C51B-0697
Modelling heterogeneous meltwater percolation on the Greenland Ice Sheet

Friday, 18 December 2015
Poster Hall (Moscone South)
Stefan Ligtenberg, Institute for Marine and Atmospheric Research Utrecht, Utrecht, 3584, Netherlands
Abstract:
The Greenland Ice Sheet (GrIS) has experienced an increase of surface meltwater production over the last decades, with the latest record set in the summer of 2012. For current and future ice sheet mass balance assessments, it is important to quantify what part of this meltwater reaches the ocean and contributes to sea level change. Meltwater produced at the surface has several options: it can infiltrate the local firn pack, where it is either stored temporarily or refrozen, or it can run off along the surface or via en-glacial drainage systems. In this study, we focus on the first; more specifically, in which manner meltwater percolates the firn column. Over the past years, GrIS research has shown that meltwater does not infiltrate the firn pack homogeneously (i.e. matrix flow), but that inhomogeneities in horizontal firn layers causes preferential flow paths for meltwater (i.e. piping).
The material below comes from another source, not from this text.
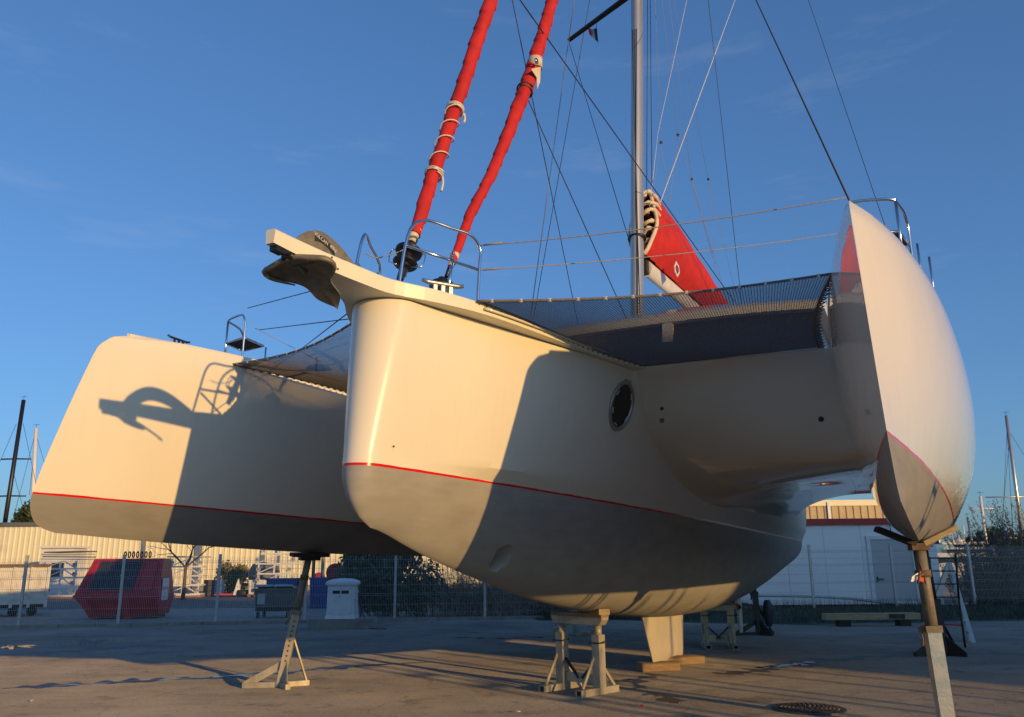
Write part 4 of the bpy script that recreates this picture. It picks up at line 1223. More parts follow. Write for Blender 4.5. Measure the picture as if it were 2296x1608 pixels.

Although this process has been observed and studied on a few isolated sites, it has never been examined on the entire GrIS. To do so, we use the firn model IMAU-FDM with new parameterizations for preferential flow, impermeable ice lenses and sub-surface runoff. At the surface, IMAU-FDM is forced with realistic climate data from the regional climate model RACMO2.3. The model results are evaluated with temperatures and density measurements from firn cores across the GrIS. By allowing for heterogeneous meltwater percolation, the model is able to store heat and mass much deeper in the firn column. This is, however, in part counteracted by the inclusion of impermeability of ice lenses, which causes part of the meltwater to run off horizontally.